-- Short task --
Restate, exactly and without pictures, the lines from the start of the listing below through the line holding "TH = math.radians(32.4);".

-- Material --
● ● ● ● ● ● ●

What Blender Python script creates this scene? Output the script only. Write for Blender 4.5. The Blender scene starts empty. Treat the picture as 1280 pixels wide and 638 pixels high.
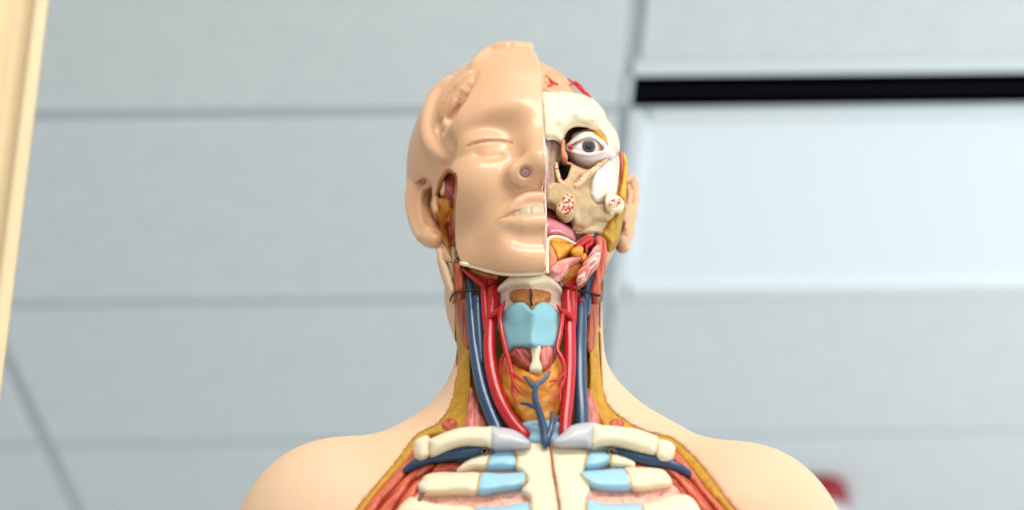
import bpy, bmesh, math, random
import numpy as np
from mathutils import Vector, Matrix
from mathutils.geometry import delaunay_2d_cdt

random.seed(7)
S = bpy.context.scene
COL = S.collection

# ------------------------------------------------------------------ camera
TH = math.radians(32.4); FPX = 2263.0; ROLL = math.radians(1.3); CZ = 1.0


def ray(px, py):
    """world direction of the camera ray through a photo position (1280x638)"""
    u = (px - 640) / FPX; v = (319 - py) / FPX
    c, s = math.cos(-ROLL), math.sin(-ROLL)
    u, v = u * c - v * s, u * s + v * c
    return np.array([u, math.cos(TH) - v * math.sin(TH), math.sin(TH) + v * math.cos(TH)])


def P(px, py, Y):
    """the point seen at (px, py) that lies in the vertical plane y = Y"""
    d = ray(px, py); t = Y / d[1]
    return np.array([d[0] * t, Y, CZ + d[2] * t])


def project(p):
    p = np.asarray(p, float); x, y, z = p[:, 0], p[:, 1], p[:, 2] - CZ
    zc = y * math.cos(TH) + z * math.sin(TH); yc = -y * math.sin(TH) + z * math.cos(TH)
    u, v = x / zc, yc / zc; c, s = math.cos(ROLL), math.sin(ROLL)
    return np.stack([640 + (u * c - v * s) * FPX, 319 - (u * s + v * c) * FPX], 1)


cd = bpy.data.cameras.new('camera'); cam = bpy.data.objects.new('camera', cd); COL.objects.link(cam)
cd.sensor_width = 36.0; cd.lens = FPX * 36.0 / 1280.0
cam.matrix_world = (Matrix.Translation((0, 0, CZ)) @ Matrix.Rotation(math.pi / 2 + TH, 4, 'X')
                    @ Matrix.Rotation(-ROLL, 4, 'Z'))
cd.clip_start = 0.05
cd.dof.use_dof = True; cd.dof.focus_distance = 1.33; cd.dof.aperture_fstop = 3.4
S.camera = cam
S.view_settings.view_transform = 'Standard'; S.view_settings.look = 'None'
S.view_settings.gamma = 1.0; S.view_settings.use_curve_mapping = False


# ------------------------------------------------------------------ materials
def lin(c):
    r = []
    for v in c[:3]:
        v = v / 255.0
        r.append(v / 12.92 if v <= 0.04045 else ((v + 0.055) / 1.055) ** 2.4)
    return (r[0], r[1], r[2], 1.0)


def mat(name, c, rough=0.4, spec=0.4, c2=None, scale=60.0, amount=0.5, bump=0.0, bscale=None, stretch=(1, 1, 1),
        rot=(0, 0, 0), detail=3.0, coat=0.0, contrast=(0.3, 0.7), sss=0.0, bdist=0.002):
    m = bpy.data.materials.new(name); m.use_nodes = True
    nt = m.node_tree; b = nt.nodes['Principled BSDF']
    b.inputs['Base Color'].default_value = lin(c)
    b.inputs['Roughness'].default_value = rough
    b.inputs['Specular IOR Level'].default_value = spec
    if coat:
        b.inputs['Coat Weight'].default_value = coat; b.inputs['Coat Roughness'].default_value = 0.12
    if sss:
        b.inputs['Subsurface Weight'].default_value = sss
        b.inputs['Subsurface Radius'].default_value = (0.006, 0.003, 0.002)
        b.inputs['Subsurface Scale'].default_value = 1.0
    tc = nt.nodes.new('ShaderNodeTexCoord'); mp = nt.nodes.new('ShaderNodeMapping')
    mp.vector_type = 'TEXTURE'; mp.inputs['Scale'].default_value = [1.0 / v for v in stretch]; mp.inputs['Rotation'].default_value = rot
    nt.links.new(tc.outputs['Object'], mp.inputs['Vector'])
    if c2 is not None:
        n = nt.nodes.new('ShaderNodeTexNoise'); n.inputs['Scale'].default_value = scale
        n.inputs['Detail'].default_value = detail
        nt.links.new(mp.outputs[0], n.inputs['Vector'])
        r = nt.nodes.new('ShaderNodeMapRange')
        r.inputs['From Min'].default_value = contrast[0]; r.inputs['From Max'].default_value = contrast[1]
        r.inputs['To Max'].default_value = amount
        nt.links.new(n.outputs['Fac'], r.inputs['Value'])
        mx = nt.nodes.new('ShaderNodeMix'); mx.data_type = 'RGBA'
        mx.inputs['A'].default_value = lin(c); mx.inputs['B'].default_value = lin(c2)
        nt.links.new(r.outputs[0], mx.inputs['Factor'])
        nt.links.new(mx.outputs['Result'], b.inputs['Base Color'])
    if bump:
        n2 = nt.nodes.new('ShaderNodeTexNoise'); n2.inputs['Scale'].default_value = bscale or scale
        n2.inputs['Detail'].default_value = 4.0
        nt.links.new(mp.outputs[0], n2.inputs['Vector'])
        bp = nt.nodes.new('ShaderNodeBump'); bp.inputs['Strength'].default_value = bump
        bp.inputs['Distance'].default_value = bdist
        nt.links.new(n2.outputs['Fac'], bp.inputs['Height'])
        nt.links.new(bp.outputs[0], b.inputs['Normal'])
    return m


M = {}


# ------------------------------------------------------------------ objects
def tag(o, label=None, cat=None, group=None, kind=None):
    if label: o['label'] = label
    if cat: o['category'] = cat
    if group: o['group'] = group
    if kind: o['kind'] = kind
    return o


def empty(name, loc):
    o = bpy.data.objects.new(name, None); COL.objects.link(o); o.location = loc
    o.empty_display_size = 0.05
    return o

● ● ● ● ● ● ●

-- Output of the exercise --
What Blender Python script creates this scene? Output the script only. Write for Blender 4.5. The Blender scene starts empty. Treat the picture as 1280 pixels wide and 638 pixels high.
import bpy, bmesh, math, random
import numpy as np
from mathutils import Vector, Matrix
from mathutils.geometry import delaunay_2d_cdt

random.seed(7)
S = bpy.context.scene
COL = S.collection

# ------------------------------------------------------------------ camera
TH = math.radians(32.4); FPX = 2263.0; ROLL = math.radians(1.3); CZ = 1.0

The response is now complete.